The Strategy Group, Bernie Ecclestone, the FIA, CVC, team principals, drivers, fans and the media have all voiced their opinions about ‘what Formula 1 could and should be.‘ Faster cars, refuelling, bigger tyres, wider tyres, noisier engines, more competition, more overtaking, less tyre saving, less fuel saving, less complex technology, more risk, fewer penalties, no grid girls, the list goes on. The ‘what’ question however misses the point. If you look at the really successful enterprises – as Simon Sinek argues – they tend to operate from the inside out, starting with the question ‘why’, only then followed by the ‘how’ and the ‘what’. It is not the product features alone (engines, tyres, banned radio, or manual starts) that engage the hearts of your customers and get them addicted to your product; something more fundamental is required to achieve that. Would man have made it to the Moon had the Kennedy speech been about rockets, fuel, spacesuits, and landing modules?
So why did Nigel Roebuck get hooked on motor racing watching Jean Behra at the Pau Grand Prix 1954? Why did Max Mosley decide to pursue single-seater career following his visit to a race meeting at Silverstone? Why did Adrian Newey decide to design F1 cars rather than the Airbus A380? And why the new generation of millennials does not appear to be much interested in motor racing despite the fact that they are passionate about music as much as the older generations were in the 70s or 80s?
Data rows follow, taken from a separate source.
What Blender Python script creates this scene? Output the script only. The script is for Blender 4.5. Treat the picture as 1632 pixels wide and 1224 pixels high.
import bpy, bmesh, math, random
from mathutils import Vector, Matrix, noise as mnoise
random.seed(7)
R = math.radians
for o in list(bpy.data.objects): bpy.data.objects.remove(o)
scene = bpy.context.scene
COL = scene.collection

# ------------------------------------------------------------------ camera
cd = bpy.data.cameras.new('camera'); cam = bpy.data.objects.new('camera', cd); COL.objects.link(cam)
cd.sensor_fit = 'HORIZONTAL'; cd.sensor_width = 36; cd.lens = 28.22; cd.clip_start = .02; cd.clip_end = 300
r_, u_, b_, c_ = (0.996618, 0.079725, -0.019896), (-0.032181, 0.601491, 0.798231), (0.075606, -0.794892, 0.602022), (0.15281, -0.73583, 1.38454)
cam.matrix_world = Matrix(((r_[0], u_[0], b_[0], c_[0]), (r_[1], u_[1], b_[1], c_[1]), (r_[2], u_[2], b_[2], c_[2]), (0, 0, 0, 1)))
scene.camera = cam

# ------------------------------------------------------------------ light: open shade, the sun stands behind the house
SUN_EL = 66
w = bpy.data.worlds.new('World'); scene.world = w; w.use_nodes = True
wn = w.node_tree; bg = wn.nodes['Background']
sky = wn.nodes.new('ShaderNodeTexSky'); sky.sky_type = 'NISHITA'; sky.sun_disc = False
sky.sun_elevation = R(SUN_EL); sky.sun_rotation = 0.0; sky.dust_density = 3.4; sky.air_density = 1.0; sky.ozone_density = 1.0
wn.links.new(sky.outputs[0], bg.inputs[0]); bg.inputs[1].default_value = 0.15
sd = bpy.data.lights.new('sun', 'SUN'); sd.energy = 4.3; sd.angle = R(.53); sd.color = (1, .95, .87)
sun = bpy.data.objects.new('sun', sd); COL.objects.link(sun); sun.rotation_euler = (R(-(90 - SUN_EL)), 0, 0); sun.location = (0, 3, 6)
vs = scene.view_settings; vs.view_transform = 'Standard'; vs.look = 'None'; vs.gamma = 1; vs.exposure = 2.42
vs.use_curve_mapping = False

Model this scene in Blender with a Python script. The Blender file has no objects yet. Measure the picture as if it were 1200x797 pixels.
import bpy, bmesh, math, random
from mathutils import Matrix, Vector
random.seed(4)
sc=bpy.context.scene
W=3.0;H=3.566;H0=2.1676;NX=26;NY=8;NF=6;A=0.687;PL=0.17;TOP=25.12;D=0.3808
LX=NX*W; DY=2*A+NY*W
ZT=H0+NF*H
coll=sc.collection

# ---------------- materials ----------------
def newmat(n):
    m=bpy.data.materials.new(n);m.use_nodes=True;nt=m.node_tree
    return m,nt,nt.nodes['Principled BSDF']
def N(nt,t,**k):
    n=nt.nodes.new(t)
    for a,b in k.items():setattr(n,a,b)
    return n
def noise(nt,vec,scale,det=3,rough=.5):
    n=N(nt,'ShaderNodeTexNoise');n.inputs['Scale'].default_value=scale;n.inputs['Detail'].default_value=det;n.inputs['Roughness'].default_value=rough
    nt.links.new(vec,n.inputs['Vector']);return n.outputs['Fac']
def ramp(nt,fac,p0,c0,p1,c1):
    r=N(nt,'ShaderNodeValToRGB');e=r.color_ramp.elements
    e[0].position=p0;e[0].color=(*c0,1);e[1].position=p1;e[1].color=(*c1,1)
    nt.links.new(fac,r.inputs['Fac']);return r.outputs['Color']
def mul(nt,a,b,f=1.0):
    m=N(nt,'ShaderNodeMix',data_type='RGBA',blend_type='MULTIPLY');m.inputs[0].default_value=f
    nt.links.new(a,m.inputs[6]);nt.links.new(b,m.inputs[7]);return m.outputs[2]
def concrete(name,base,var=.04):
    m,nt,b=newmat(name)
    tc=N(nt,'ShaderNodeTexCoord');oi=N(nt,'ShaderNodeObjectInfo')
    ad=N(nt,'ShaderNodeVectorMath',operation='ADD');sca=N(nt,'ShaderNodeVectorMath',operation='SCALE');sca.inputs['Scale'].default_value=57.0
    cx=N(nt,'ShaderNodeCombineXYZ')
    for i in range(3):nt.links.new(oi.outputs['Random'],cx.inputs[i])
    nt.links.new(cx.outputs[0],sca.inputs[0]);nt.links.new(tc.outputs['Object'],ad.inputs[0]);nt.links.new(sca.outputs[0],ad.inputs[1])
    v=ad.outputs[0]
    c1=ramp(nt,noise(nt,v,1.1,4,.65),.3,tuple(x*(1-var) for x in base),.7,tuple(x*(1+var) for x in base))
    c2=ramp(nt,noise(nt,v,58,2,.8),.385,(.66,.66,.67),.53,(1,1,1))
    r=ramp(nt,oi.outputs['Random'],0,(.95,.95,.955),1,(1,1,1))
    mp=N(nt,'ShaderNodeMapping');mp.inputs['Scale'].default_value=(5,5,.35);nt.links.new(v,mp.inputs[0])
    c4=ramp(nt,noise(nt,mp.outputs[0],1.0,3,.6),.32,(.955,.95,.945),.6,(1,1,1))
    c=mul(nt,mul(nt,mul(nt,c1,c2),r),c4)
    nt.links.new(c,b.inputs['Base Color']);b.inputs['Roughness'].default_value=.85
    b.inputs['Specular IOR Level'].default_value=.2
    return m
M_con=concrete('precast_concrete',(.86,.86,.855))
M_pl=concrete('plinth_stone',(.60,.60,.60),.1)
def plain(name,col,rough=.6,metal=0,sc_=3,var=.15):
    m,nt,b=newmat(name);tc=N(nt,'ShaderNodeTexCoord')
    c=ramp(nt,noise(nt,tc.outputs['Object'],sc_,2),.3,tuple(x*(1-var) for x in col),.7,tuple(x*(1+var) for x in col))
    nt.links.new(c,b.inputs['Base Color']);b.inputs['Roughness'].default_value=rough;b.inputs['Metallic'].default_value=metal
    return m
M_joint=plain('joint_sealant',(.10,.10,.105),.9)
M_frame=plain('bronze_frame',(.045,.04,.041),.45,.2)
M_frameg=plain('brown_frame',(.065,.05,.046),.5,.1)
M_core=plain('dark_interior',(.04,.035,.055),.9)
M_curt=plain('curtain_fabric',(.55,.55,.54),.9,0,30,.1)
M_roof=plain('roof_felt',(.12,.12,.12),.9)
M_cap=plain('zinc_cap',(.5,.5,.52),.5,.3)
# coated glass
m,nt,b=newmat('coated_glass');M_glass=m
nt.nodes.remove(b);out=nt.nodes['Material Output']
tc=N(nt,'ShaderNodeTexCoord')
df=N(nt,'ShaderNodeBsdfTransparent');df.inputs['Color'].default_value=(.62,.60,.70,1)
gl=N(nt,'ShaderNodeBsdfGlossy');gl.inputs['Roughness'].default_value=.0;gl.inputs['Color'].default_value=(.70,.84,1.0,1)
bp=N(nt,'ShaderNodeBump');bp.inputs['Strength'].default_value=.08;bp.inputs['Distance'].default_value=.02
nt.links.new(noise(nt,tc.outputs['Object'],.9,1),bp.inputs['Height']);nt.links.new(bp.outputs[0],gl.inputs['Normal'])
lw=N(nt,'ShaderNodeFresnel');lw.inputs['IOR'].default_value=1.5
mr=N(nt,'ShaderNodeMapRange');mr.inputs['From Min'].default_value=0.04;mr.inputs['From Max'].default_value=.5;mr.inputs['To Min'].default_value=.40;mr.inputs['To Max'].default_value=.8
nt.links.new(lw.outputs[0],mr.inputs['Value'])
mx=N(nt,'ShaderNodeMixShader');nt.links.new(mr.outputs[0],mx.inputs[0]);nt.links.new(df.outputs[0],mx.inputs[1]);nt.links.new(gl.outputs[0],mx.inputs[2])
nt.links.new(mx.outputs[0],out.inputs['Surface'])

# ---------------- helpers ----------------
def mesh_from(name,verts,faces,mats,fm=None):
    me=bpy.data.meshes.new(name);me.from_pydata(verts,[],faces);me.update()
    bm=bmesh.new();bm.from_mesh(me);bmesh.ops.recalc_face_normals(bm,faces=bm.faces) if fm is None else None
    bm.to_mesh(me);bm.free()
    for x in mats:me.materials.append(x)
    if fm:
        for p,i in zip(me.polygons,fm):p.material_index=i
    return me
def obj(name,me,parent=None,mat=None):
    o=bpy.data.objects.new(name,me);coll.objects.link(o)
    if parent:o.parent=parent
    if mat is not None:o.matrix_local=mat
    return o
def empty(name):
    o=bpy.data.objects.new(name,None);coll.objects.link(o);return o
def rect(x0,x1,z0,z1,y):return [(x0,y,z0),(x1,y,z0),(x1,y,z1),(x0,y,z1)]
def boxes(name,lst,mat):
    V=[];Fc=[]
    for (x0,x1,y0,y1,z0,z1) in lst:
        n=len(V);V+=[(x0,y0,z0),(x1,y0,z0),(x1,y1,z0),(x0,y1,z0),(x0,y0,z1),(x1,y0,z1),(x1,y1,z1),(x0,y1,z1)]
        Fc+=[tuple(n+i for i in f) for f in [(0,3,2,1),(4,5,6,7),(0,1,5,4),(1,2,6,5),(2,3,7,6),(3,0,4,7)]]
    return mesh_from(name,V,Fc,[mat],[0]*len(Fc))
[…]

Here is my personal ‘why’ statement:
- Because as a boy back in 1985 I needed a hero I could identify with, someone who was doing something cool and exotic that only a few people in the world could engage in. F1 happened to fit the bill. I wasn’t interested in ‘puppets’ whose strings were pulled by the masters in the pits, who weren’t gladiators in their own right but only served as remotely controlled PR robots delivering the last mile of a complex team effort.
- Because I was proud of the space-age technology (there were no Moon landings in the 80s) that seemed to defy the laws of physics and that allowed humans to walk away from 300kmph accidents (sadly only until 1994).
- Because F1 offered a cocktail of legal drugs that attacked all your five senses – engine noise, petrol smell, incredible speed, grip/friction of the tarmac, taste of danger.
- Today, I’m passionate about F1 because it is like a book of short stories, sometimes with happy, sometimes with tragic ending. A great story is one in which the motivation of the main characters (drivers, team principals, engineers) and the plot (race) are brought to their unexpected, but inevitable and earned ending.
- Because F1 brings constant change, novelty, and unpredictability. All the same, this unpredictability must come about by the natural competitive order and not artificially.
- Because I love watching characters fighting and sometimes winning against all odds (think Nurburgring 1999 or Monza 2008).
- Because I love watching drivers expressing all their prodigious skill and talent, and not just during a couple of laps before the pit stop. How exciting is a football match where the teams are playing at 80 percent of their ability except for the last five minutes?
- Because I love pure racing. This also means that no amount of twists and turns (overtaking) in an otherwise artificial and predictable plot will make much of a difference.
- Because I love watching drivers being tested to their physical and mental limits, exposing their character, willpower, inner struggles, mistakes, their darker side, and their humanity.
Why are you passionate about F1?
Once F1 figures out the answers to the fundamental question ‘why’, the ‘how’ and ‘what’ should be much easier to agree on.